WHAT YOU SHOULD DO: Up to and including the line that contains "the underground entrance')", repeat each line of the data exactly, starting from the first.

SUPPLIED INFORMATION:
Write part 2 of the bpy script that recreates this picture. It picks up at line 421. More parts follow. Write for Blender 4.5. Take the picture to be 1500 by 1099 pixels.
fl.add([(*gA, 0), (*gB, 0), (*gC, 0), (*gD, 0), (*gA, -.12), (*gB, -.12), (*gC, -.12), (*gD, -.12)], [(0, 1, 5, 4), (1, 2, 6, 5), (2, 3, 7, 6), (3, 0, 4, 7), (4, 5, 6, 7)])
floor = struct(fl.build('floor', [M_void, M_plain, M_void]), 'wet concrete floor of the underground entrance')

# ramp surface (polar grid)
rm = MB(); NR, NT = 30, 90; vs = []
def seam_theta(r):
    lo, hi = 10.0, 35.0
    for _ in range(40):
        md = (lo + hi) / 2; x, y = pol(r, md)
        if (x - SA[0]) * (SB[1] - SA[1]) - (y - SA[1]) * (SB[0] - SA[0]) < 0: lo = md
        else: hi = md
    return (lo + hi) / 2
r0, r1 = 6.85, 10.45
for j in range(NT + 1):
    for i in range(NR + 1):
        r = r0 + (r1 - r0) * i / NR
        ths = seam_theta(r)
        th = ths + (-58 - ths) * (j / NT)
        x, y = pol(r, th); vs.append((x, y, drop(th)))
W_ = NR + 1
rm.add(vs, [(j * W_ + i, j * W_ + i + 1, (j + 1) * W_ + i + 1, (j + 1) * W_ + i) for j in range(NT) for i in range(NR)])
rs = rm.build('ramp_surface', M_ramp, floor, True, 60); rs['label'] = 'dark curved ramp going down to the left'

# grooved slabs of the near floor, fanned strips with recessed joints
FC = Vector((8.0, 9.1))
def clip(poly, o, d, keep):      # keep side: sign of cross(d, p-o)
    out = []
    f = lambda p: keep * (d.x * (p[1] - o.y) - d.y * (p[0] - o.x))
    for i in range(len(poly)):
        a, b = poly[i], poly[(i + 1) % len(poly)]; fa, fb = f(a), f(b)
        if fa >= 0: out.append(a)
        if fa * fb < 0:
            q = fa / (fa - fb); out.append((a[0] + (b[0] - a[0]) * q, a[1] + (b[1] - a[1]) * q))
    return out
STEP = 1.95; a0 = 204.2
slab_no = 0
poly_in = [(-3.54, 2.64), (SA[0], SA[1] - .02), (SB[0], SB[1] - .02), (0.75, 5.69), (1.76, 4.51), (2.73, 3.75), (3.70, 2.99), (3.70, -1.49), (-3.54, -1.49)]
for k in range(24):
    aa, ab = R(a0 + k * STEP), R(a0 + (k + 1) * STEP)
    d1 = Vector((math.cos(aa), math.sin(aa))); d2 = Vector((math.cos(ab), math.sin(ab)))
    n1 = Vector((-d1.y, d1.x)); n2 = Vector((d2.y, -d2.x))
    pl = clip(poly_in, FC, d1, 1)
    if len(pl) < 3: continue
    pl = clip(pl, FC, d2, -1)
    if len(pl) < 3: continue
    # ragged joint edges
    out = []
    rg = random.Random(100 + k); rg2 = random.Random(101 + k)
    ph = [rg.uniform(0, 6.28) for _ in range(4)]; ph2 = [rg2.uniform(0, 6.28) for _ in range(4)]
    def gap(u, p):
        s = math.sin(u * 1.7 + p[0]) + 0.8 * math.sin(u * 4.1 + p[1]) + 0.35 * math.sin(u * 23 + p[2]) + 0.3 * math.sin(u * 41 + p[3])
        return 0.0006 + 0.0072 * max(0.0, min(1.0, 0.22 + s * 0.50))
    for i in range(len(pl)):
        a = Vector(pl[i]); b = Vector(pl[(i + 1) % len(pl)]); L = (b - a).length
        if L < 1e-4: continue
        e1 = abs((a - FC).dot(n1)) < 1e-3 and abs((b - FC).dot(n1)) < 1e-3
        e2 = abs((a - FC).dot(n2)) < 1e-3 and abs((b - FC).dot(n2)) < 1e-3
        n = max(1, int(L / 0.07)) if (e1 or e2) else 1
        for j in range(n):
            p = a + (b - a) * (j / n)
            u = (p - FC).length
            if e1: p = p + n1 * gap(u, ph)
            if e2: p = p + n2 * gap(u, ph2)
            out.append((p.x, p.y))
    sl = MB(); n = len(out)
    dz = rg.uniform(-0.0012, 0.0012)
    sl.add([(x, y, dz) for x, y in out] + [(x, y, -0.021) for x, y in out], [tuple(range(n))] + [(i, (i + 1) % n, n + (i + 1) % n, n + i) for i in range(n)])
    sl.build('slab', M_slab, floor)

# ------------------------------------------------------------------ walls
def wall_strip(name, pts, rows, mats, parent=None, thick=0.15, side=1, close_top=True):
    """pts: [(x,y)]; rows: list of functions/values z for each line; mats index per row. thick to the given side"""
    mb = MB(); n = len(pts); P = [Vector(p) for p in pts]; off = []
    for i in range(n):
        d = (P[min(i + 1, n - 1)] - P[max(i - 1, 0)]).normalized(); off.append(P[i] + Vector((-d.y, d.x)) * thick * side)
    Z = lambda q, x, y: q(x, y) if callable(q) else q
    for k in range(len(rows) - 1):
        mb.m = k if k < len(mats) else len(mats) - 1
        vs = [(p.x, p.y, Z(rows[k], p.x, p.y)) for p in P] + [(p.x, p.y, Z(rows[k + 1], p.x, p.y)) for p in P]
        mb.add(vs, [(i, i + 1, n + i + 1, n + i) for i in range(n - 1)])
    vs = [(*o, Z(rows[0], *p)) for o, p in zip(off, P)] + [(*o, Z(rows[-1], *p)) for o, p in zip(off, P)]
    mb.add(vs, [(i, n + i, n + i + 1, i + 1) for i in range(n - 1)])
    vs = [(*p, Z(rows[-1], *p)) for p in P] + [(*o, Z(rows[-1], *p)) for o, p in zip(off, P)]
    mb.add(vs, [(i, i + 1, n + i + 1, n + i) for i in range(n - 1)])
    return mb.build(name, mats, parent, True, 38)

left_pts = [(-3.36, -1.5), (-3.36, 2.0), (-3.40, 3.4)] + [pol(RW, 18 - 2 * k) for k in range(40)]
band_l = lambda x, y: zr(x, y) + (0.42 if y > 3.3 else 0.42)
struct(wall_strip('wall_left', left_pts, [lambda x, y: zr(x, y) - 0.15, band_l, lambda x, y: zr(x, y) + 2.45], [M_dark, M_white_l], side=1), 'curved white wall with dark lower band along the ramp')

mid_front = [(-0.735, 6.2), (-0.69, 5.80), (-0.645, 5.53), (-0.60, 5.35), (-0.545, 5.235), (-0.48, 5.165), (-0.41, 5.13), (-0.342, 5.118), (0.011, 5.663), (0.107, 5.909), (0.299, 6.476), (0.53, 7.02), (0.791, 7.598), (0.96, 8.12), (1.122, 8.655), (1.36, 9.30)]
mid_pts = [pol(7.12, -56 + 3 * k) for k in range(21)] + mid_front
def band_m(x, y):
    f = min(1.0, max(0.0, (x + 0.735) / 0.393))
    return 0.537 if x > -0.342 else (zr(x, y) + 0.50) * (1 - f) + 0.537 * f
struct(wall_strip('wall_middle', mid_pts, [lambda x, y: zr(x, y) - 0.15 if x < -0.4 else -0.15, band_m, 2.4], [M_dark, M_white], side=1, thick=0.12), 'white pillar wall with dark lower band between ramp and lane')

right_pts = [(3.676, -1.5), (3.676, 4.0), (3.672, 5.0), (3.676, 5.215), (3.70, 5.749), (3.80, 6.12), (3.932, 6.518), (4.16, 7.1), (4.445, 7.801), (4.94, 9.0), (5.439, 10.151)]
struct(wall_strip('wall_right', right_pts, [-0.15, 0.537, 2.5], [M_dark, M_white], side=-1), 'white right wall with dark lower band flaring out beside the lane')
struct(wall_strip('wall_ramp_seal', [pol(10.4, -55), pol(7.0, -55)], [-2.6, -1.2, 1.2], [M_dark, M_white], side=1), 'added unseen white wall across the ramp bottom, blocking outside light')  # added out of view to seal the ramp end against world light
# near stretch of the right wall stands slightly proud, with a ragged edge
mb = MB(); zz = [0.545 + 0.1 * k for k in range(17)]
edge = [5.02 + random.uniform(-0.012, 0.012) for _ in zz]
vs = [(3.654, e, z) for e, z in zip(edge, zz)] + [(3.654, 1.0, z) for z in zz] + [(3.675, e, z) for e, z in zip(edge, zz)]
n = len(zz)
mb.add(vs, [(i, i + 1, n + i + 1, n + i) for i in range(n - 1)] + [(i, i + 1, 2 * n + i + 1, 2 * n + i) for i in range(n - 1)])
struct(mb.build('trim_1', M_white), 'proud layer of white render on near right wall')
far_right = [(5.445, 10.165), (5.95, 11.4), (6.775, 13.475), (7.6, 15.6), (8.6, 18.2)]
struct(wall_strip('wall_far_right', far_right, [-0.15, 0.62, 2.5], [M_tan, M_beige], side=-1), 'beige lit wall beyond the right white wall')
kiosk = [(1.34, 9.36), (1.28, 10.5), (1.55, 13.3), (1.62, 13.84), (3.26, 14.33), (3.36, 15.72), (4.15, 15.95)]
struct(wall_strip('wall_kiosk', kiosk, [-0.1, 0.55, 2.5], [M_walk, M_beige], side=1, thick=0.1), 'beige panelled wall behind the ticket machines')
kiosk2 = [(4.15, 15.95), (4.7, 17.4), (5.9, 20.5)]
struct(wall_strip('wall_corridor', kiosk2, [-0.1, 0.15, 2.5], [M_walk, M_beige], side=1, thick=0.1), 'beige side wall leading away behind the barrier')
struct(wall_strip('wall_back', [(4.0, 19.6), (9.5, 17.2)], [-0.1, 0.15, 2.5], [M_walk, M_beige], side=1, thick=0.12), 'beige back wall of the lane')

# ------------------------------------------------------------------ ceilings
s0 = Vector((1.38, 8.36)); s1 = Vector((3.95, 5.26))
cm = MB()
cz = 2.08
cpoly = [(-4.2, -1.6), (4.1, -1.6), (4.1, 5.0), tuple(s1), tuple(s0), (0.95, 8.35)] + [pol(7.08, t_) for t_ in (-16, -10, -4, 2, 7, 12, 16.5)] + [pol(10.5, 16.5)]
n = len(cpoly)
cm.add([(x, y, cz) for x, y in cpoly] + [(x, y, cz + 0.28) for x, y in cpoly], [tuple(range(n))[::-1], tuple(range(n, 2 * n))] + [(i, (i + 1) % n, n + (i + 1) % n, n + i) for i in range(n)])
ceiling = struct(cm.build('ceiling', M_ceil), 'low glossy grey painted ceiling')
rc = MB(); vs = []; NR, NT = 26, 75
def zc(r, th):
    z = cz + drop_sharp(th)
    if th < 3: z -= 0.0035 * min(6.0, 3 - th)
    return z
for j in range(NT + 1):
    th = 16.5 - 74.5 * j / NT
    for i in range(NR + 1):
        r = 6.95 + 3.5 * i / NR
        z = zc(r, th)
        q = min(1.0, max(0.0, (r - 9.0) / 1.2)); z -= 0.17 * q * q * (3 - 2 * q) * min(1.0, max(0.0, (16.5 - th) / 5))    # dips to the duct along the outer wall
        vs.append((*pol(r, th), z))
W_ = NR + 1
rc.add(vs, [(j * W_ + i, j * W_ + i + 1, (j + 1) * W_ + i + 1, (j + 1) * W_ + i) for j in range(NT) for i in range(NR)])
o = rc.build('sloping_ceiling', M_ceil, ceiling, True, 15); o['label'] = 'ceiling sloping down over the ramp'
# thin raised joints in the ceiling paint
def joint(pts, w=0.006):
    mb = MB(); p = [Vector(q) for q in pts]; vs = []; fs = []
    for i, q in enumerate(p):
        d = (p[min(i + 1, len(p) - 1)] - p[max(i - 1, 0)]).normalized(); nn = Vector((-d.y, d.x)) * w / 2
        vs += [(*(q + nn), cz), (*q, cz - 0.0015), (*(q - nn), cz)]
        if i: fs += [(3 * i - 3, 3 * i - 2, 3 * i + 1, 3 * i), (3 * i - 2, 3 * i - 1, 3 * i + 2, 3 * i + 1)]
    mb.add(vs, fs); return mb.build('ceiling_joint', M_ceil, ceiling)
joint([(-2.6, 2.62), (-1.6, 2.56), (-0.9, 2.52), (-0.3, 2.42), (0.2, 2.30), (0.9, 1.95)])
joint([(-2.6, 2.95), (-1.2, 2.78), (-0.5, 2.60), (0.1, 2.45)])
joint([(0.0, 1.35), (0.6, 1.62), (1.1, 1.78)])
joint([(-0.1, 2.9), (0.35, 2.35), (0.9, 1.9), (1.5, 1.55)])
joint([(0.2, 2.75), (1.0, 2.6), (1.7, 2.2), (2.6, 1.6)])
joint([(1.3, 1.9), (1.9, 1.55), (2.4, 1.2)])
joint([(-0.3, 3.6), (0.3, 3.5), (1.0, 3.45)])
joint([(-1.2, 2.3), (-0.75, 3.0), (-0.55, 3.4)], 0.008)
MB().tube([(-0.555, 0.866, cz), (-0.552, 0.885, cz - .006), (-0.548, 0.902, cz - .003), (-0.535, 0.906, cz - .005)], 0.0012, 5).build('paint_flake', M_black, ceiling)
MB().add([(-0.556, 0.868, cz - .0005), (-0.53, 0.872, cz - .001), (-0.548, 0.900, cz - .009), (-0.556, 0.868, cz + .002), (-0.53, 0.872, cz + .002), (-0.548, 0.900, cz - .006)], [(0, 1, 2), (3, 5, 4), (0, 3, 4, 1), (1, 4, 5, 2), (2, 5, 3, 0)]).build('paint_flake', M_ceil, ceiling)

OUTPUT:
Write part 2 of the bpy script that recreates this picture. It picks up at line 421. More parts follow. Write for Blender 4.5. Take the picture to be 1500 by 1099 pixels.
fl.add([(*gA, 0), (*gB, 0), (*gC, 0), (*gD, 0), (*gA, -.12), (*gB, -.12), (*gC, -.12), (*gD, -.12)], [(0, 1, 5, 4), (1, 2, 6, 5), (2, 3, 7, 6), (3, 0, 4, 7), (4, 5, 6, 7)])
floor = struct(fl.build('floor', [M_void, M_plain, M_void]), 'wet concrete floor of the underground entrance')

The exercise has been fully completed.